Related visual review: Use the unit fractions on number lines worksheets for grade 3 to connect equal partitions in shapes with equal intervals on a number line.

Decide Whether Each Fair Share Is Truly Equal

The Fair Share Challenge page moves from open drawing to checking and completing partitions. Ten challenges include a gift divided into four strips, a circle that needs one crossing line, a card divided into thirds, an uneven rectangle, a hexagon divided into six triangles, and a long rectangle that needs seven lines for eighths.

Students also circle the fair partition from two choices, complete a partial line in a triangle, count six equal regions in a rectangle, and read eight sectors in a circle. Several “How I know” lines require a brief explanation, such as noting that the regions are the same size or that an uneven partition is not fair. This keeps the visual decision tied to the meaning of equal parts.

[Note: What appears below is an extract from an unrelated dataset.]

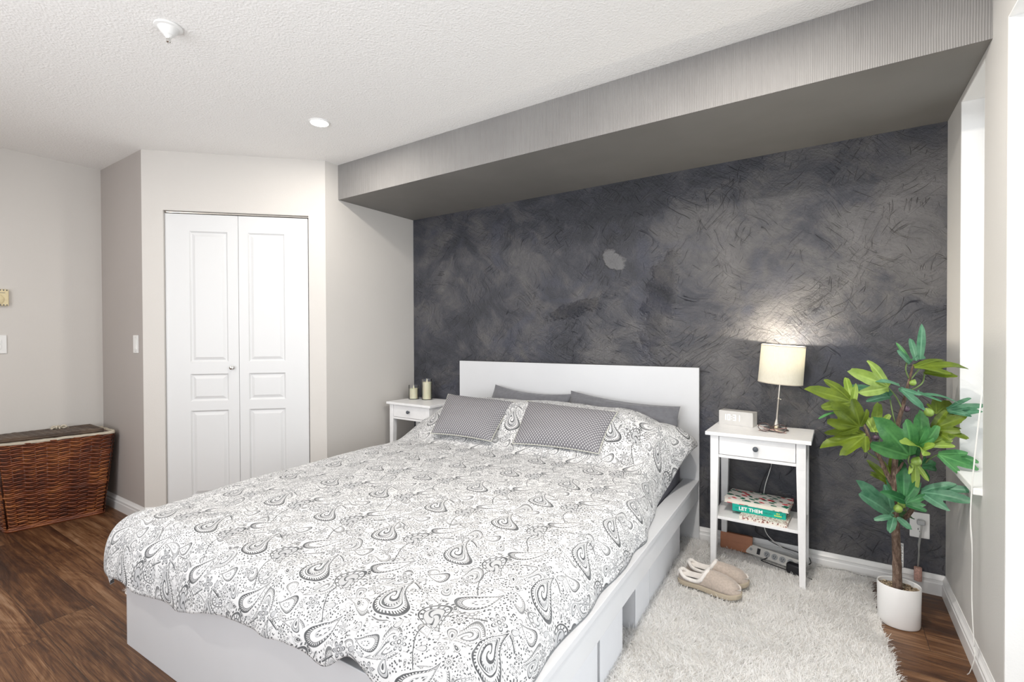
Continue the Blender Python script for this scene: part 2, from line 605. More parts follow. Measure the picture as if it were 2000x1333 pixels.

Continue practicing: The equivalent fractions with area models worksheets for grade 3 extend this visual work by comparing different partitions that cover the same amount.

Apply Equal Partitioning to Holiday Shape Problems

The full-color Holiday Shape Problems page places the same skill in five short situations. Students divide a rectangular card into four sticker spaces, share a round cookie between two friends, split a banner into three color sections, create eight boxes on a square gift label, and partition a hexagon ornament into six parts.

Each problem includes a large work shape, a “Fraction for one part” line, and a “How I know” line. The prompts keep the calculation simple so the main work remains visual: make equal regions, count the total regions, and name one region with a unit fraction.

Use the Three Pages as a Clear Practice Sequence

  • Begin with Partition Practice: Model one example, then let students choose fair ways to divide the remaining shapes.
  • Continue with Fair Share Challenge: Ask students to check existing lines before drawing or completing a partition.
  • Finish with Holiday Shape Problems: Have students pair each drawing with a fraction and a short equality explanation.

The three-page sequence works for a focused fraction lesson, small-group visual practice, or independent review. Because the same denominators appear in several shapes, students can compare how halves, thirds, fourths, sixths, and eighths look in different wholes.